Ramblings of a Tampa engineer
Electric Control Cabinet Production Factory
Photo by İsmail Enes Ayhan / Unsplash

Way back in February of 2016 I did a large migration and moved my large server from CentOS 6 to 7. It was a self-inflicted disaster with all fault to myself. My sites had downtime, name-server propagation took days and many folks were upset.

I didn't really have a CentOS 6 box - I had a cPanel CentOS box which changes the system quite massively to the point that I would say its a cPanel box - not CentOS.

So once I was done with that migration I pledged to not touch it again and run CentOS 7 until it was no longer possible. That day is now nearing as June 30, 2024 CentOS 7 will become End of Life (EOL).

Now a lot has changed in the ecosystem and myself since 2016 to have a differing opinion on this. First off, I'm way better at managing Linux servers than I was in 2016. Simply put I feel way more comfortable triaging and building out configurations than I did about a decade ago.

However, one big thing is still in the equation which is cPanel. A tool I first encountered when buying shared hosting and something I became familiar with a long time ago.

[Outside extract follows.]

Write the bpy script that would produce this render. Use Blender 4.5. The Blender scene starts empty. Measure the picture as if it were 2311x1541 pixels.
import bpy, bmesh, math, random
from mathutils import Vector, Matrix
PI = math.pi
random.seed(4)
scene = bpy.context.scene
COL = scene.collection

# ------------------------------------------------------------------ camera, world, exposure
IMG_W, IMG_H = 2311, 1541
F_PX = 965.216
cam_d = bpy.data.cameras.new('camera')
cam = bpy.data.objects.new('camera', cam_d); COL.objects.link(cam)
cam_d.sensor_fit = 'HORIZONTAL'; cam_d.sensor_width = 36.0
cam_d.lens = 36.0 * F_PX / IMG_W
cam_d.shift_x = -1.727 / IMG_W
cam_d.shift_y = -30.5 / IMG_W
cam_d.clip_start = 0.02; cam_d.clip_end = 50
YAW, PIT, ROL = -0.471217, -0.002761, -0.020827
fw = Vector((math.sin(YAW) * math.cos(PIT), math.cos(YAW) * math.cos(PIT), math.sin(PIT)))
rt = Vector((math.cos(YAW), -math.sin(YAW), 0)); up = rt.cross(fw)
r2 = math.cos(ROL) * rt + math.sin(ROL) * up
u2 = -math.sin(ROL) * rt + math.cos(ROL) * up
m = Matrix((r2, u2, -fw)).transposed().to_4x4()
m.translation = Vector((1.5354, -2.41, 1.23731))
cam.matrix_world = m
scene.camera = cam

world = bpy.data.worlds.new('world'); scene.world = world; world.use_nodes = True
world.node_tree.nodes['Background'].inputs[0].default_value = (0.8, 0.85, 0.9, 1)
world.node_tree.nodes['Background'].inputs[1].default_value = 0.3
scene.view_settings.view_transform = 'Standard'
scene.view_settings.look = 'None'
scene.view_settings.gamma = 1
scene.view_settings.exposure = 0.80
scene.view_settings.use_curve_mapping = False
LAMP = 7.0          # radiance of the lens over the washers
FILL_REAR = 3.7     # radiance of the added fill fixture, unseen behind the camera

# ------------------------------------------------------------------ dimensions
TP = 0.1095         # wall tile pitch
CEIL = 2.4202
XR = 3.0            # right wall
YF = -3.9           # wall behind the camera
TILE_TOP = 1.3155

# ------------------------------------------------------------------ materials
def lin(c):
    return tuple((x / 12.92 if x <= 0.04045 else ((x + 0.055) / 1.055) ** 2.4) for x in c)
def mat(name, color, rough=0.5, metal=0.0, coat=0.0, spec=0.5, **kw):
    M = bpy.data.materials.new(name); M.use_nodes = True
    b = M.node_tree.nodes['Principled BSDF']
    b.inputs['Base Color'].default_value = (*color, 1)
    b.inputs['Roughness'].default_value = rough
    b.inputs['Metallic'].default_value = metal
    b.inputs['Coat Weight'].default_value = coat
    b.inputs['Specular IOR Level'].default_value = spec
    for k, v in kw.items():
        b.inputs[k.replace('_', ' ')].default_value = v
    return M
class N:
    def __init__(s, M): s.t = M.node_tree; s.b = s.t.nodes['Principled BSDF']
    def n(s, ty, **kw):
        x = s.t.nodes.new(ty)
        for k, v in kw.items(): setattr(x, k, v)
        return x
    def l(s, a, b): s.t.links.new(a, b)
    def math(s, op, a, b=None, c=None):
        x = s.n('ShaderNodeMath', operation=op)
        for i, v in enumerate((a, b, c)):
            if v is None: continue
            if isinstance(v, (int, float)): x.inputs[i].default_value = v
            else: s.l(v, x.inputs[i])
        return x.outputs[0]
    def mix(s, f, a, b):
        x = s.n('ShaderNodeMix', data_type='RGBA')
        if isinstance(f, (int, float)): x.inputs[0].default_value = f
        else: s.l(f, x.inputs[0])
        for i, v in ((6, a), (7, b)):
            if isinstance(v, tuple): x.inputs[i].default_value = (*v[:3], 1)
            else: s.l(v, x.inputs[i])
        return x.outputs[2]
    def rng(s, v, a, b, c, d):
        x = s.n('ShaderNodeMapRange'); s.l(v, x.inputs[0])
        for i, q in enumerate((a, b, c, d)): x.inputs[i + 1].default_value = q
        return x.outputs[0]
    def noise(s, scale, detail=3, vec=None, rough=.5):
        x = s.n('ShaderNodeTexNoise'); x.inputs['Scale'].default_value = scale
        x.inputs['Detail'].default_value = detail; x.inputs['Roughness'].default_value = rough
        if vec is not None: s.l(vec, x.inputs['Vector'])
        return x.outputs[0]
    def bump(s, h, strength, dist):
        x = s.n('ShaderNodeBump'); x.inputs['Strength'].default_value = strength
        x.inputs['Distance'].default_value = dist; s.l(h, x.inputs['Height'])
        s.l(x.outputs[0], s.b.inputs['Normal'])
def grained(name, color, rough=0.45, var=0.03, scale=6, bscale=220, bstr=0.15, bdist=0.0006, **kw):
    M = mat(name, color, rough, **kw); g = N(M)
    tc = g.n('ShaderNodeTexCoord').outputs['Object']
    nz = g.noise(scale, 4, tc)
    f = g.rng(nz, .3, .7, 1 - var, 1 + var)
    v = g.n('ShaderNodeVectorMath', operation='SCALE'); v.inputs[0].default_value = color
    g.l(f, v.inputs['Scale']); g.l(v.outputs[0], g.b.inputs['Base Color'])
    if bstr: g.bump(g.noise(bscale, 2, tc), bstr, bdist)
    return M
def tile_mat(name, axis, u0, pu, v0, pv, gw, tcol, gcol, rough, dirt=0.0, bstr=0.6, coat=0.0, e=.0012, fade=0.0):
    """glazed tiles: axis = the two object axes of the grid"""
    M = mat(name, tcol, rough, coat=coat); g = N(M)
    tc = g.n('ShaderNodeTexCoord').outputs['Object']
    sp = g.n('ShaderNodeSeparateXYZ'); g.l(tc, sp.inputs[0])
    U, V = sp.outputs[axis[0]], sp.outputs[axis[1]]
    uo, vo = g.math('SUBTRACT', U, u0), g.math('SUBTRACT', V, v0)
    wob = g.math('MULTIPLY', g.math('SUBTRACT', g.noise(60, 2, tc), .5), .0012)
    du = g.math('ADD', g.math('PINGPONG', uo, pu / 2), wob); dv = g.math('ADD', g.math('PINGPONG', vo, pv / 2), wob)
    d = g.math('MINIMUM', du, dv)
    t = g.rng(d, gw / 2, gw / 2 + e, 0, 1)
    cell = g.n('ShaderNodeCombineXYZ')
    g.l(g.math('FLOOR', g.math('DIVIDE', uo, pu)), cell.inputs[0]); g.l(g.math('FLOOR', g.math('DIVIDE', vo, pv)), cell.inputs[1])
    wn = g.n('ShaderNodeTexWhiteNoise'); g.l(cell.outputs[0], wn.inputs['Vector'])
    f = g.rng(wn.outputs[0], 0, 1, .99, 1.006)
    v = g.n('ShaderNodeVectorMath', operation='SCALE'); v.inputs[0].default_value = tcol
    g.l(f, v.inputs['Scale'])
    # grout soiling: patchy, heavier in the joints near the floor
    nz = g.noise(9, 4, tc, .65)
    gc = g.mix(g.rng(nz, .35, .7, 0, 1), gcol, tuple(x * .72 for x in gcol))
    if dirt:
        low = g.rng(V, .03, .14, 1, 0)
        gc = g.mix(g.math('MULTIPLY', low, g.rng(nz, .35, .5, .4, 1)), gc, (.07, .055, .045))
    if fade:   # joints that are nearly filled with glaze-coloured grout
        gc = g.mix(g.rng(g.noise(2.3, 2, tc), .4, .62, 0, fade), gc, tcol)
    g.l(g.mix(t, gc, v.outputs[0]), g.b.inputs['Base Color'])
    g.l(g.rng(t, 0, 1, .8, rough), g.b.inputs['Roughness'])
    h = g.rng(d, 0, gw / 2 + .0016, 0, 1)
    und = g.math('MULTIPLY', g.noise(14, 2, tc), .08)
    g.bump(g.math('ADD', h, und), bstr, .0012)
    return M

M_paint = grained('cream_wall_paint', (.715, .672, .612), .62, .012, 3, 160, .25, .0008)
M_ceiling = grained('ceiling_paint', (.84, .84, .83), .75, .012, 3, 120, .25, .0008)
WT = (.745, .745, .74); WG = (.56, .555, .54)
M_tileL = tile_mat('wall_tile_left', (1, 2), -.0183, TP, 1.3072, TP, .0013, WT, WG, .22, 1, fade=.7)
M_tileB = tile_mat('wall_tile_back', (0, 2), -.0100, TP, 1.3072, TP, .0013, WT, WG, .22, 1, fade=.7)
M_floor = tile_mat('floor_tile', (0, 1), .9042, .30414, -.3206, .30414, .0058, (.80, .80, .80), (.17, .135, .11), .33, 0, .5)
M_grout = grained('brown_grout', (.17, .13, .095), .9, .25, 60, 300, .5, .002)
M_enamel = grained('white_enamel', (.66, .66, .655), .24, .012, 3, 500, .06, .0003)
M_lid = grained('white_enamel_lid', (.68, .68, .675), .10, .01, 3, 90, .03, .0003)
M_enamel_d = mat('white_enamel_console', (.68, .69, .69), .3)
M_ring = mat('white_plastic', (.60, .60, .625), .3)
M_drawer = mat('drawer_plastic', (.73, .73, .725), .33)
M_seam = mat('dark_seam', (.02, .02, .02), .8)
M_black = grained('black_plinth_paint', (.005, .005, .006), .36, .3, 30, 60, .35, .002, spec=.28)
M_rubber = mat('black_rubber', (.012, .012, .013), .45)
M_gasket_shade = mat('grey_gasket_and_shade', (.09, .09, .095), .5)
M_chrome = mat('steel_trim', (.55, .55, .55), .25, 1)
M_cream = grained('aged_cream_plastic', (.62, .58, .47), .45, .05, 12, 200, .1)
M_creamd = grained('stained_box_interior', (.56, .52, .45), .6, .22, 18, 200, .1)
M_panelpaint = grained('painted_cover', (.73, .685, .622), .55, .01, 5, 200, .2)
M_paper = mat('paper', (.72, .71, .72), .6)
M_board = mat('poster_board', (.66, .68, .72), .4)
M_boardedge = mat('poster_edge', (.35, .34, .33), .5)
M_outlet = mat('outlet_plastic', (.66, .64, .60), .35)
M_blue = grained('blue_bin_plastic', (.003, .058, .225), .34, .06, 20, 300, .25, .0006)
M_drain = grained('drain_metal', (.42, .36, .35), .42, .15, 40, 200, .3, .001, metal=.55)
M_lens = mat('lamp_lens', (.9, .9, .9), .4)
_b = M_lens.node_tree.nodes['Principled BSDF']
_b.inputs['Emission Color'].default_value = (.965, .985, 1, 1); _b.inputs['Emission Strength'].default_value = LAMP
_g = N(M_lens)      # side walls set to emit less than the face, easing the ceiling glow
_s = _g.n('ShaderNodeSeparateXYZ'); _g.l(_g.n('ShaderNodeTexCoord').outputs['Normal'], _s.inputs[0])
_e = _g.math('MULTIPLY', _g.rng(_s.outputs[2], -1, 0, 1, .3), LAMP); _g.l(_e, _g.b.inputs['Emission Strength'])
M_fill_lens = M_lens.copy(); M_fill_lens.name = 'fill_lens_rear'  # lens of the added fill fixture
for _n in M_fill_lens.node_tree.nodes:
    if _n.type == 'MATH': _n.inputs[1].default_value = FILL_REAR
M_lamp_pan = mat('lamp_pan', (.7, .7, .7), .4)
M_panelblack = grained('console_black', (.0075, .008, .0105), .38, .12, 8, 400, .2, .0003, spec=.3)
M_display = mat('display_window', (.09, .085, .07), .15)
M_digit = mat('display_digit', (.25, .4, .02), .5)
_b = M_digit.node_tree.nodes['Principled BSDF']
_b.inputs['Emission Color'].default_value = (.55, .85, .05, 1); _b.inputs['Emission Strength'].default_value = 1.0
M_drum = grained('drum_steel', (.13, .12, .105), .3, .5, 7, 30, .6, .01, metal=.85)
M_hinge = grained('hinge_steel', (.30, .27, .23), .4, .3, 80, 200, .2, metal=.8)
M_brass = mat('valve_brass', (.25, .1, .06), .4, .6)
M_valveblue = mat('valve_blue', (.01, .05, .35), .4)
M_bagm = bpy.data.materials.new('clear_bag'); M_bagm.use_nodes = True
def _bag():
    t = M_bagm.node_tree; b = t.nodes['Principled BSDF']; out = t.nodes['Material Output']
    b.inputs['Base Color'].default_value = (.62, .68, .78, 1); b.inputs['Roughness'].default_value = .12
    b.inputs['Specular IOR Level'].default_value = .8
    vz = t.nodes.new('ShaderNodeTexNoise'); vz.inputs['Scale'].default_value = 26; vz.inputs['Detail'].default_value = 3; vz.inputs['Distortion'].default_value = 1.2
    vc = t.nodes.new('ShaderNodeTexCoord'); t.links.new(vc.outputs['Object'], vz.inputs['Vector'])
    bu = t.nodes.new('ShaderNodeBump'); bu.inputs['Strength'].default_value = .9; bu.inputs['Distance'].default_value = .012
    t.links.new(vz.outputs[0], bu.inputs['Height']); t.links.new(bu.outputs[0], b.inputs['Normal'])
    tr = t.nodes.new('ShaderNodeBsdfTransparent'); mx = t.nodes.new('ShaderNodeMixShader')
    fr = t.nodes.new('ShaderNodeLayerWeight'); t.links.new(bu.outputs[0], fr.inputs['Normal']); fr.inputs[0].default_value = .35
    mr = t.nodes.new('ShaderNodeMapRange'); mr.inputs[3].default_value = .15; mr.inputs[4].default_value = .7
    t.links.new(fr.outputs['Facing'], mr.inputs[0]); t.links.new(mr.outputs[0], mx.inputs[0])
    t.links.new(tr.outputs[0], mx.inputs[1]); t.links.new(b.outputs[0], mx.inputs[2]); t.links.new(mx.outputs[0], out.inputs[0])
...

In mid 2019 though cPanel decided to redo pricing in an extreme way - they moved from server based billing to account based billing. This meant in absolute basic terms that my yearly bill of $170 went to $360. This was a bit upsetting, but I realized they had me in a choke-hold. I couldn't migrate off a cPanel box without a good deal of effort and it was easier to eat the cost and ignore it.

Though, I'm a bit torn on the price hike there. Of course the web servers of the 2000s were different than 20 years later. A per server billing agreement was quite abused when some powerful servers in modern times could easily hold hundreds of accounts. Especially when you consider load balancing and many servers/containers in place - a rate per server in an era of containers is an odd thing to tally up.

However, I didn't see that in the moment - all I saw was a new private equity investment of Oakley Capital coming in and acquiring cPanel. With what has become common in the industry - when PE money comes in - the price goes up or the product collapses. Not to mention it was the most abrupt pricing change with zero advance notice and no honoring of older pricing plans.


So I realized my time on cPanel was going to come to an end. I set in my head that once CentOS 8 was released and had a few months to stabilize - I was going to rip out cPanel and swap CentOS 7 to 8 and do things manually with the help of Ansible.

That plan was quickly over when Red Hat pretty much destroyed the CentOS I was tracking. That drama itself could be its own post, but when the dust had settled CentOS had been terminated (2020).

So I was back in an odd situation as Red Hat just moved the EOL date of CentOS up by 8 years and introduced CentOS Stream as a replacement. I was a bit hesitant to get onboard with something that was free today, but maybe not tomorrow. Even if I fit under the limits to qualify as free usage - it just seemed like something that may not be free in the future. So when all associated products were costing more than the hardware itself - it was time to plan.

So my new long-term goal was to shutdown projects that I didn't want to pay for anymore and split sites to containers/servers that were without cPanel. This has been a difficult journey, but I'm down to 11 sites from 25 on the cPanel box. I wish that was discount, but cPanel's tiers are:

  1. 1 - Solo
  2. 5 - Admin
  3. 30 - Pro
  4. 100 - Premier
  5. 100+ Custom

So I've always been on the Pro plan and doesn't look like I can drop any pricing until I've down to the last few accounts.

https://cpanel.net/pricing/ (2023)

Of course these migrations of moving 14 sites occurred over 18 months and throughout those times we've had 2 price hikes with cPanel.

Now instead of $30 a month, I pay $39.99 a month which is basically $480 a year. This is way more than the $120 a year I used to pay. cPanel continues to push the price forward and I wish I could see some marginal improvements in the product, but my SSL continues to break for some "known issue" still being triaged after a year.

So now I have Rocky Linux, Alma Linux, Debian, Ubuntu and more to pick from for building out some remaining servers. I want to use containers more or even utilize AWS, but without a price ceiling I'm pretty nervous to leave Linode.

Akamai Technologies Completes Acquisition of Linode to Provide Businesses with a Developer-friendly and Massively Distributed Platform to Build, Run and Secure Applications

So I got pretty nervous again when Akamai acquired Linode as I knew changes would be inbound. Sure enough exactly 1 year later price updates came out to increase nearly all Linode prices. This is already not the Linode I remember.

The Linode I remember would decrease costs and increase the resources of your existing plan for $0. They did it consistently throughout a decade of hosting. Now they are upping the prices under the clause of improved cloud experiences, but honestly nothing that directly impacts me.

It seems I either just become a ranting mess or 3 things (CentOS, Linode & cPanel) I once depended on and appreciated are changing for the worse. It'll take me a bit longer to migrate the last ~10 sites, but when I'm done hopefully I'll be set for another decade.